Baba anneyi uyardı. Piñata uzmanı sensin, sen organize et diye. Çocukların kontrolden çıkmaya başladığı nokta yaklaşırken ‘Haydi Piñata...’ dedik. Bahçede sağlam bir ağaç dalına astık. 25 çocuğa o Piñata nasıl dayanır? Dayanmamaya başlarken sopayı yeniden Oğuz’a verdik ve Oğuz muradına erdi, Piñata’yı patlattı. Ağacın gövdesinin dibine düşen Mini Twix, Snickers ve M&M’s’ler, lolipoplar... 25 çocuk ağacın dibine öğle bir atlıyor ki. Üst üste... Oğuz ve Mete en altta. 4 kat çocuk kaldırdım üstlerinden.
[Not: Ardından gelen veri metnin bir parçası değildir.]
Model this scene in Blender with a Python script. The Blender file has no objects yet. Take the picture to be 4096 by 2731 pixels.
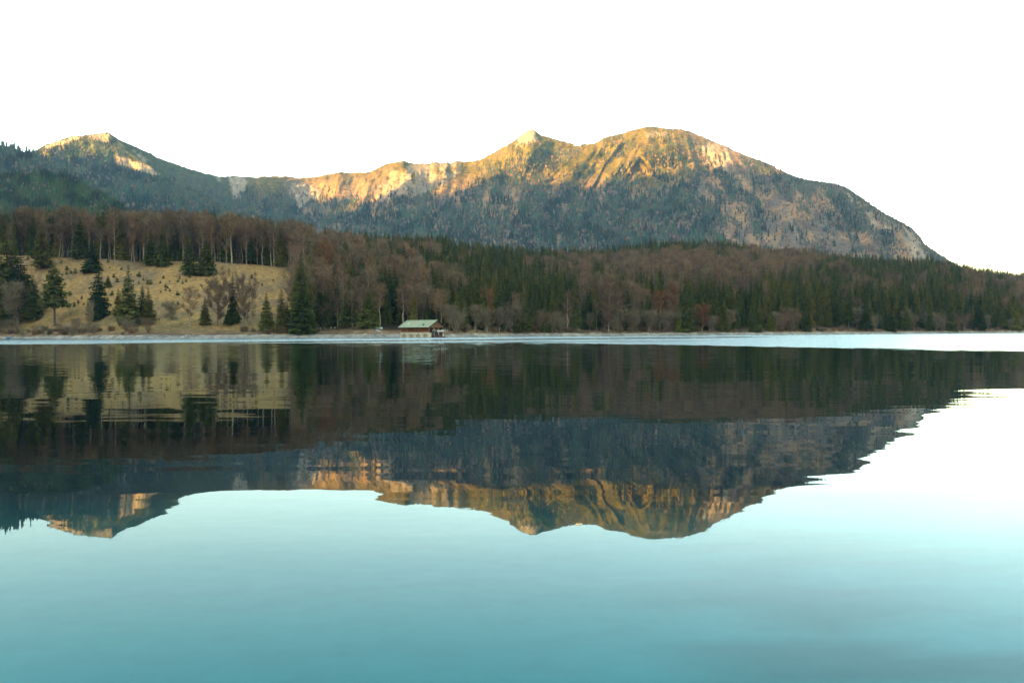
import bpy, bmesh, math, random
import numpy as np
from mathutils import Matrix, Vector

random.seed(7)
RNG = np.random.default_rng(11)
SC = bpy.context.scene
COL = SC.collection

# ------------------------------------------------------------------ camera
F = 3982.0                      # focal length in pixels of a 4096 px wide frame (35 mm)
CAMH = 1.5
PITCH = math.radians(-0.468)
ROLL = math.radians(0.28)
_fw = Vector((0, math.cos(PITCH), math.sin(PITCH)))
_r0 = Vector((1, 0, 0))
_u0 = _r0.cross(_fw)
_rt = (_r0 * math.cos(ROLL) - _u0 * math.sin(ROLL)).normalized()
_up = (_u0 * math.cos(ROLL) + _r0 * math.sin(ROLL)).normalized()
cam_data = bpy.data.cameras.new('camera')
cam_data.lens = 35.0
cam_data.sensor_width = 36.0
cam_data.clip_start = 0.1
cam_data.clip_end = 60000.0
cam = bpy.data.objects.new('camera', cam_data)
cam.matrix_world = Matrix(((_rt.x, _up.x, -_fw.x, 0), (_rt.y, _up.y, -_fw.y, 0), (_rt.z, _up.z, -_fw.z, CAMH), (0, 0, 0, 1)))
COL.objects.link(cam)
SC.camera = cam
R_, U_, FW_ = (np.array(v) for v in (_rt, _up, _fw))


def at(px, py, Y):
    """photo pixel (4096 wide) at world depth Y -> world point(s)"""
    px, py, Y = np.broadcast_arrays(*[np.asarray(v, float) for v in (px, py, Y)])
    d = FW_ + R_ * ((px - 2048) / F)[..., None] + U_ * ((1365.5 - py) / F)[..., None]
    p = d * (Y / d[..., 1])[..., None]
    p[..., 2] += CAMH
    return p


def proj(p):
    p = np.asarray(p, float) - np.array([0, 0, CAMH])
    w = p @ FW_
    return 2048 + F * (p @ R_) / w, 1365.5 - F * (p @ U_) / w


def yh(px):
    return 1343.0 - 0.0049 * np.asarray(px, float)


# ------------------------------------------------------------------ world, sun, exposure
SUN_EL = math.radians(5.5)
SUN_AZ = np.array([-0.70, -0.7141])            # horizontal direction towards the sun
world = bpy.data.worlds.new('World')
SC.world = world
world.use_nodes = True
wn = world.node_tree.nodes
wl = world.node_tree.links
wn.clear()
sky = wn.new('ShaderNodeTexSky')
sky.sky_type = 'NISHITA'
sky.sun_disc = False
sky.sun_elevation = SUN_EL
sky.sun_rotation = math.atan2(SUN_AZ[0], SUN_AZ[1])
sky.altitude = 800
sky.air_density = 1.0
sky.dust_density = 1.0
sky.ozone_density = 1.0
bg = wn.new('ShaderNodeBackground')
bg.inputs['Strength'].default_value = 0.15
wo = wn.new('ShaderNodeOutputWorld')
wl.new(sky.outputs[0], bg.inputs[0])
wl.new(bg.outputs[0], wo.inputs[0])
sun_data = bpy.data.lights.new('sun', 'SUN')
sun_data.energy = 4.4
sun_data.angle = math.radians(0.4)
sun_data.color = (1.0, 0.62, 0.20)
sun = bpy.data.objects.new('sun', sun_data)
_sd = Vector((SUN_AZ[0] * math.cos(SUN_EL), SUN_AZ[1] * math.cos(SUN_EL), math.sin(SUN_EL)))
sun.rotation_euler = _sd.to_track_quat('Z', 'Y').to_euler()
sun.location = (-300, -300, 400)
COL.objects.link(sun)
SC.view_settings.view_transform = 'Standard'
SC.view_settings.look = 'None'
SC.view_settings.exposure = 3.2
SC.view_settings.gamma = 1.0
SC.view_settings.use_curve_mapping = False
SC.view_settings.use_white_balance = True
SC.view_settings.white_balance_temperature = 7600
SC.render.engine = 'CYCLES'
cy = SC.cycles
cy.use_denoising = True
cy.denoiser = 'OPENIMAGEDENOISE'
cy.denoising_input_passes = 'RGB_ALBEDO_NORMAL'
cy.denoising_prefilter = 'ACCURATE'
cy.max_bounces = 6
cy.diffuse_bounces = 2
cy.glossy_bounces = 3
cy.transmission_bounces = 4
cy.transparent_max_bounces = 6
cy.volume_bounces = 0
cy.use_adaptive_sampling = False
cy.caustics_reflective = False
cy.caustics_refractive = False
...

Oğuz öyle bir ağlıyor ki, zannettim bir yeri kırıldı. ‘M&M’s alamadım.’ diye ağlıyormuş. Bir yandan da dehşetle çikolataları toplamaya devam ediyor. İki dakika sona hiç kimsenin umrunda değil ne topladığı; ama o an var olma amacı sanki Piñata...

Can Bonomo’nun o güzel şarkısı ile üfledik mumlarımızı... Ve her pastada olduğu gibi çatal, bıçak, servis falan beklemeden tüm yüzümüz pastanın içinde ilk lokmamıza daldık... Anneler ne düşündü bilmem ama çocuklar pek bir güldü... 

Geriye ne kaldı derseniz? Oğuz’un gözünde daha da kahramanlaşan, Oğuz’un mutluluğu ve annelerin övgüleri ile gururlu bir baba...

Oğluma... ‘Elbet unutacaksın bu muhteşem günü bir gün... Daha ne güzel günleri çooktan unutmuş olduğun gibi. Ama umarım bu günün duygusu ve coşkusu kalsın geriye sende...’


Minik Oğuz doğunca ne değişti? Her şey + Usta bir doğum günü organizatörü oldum.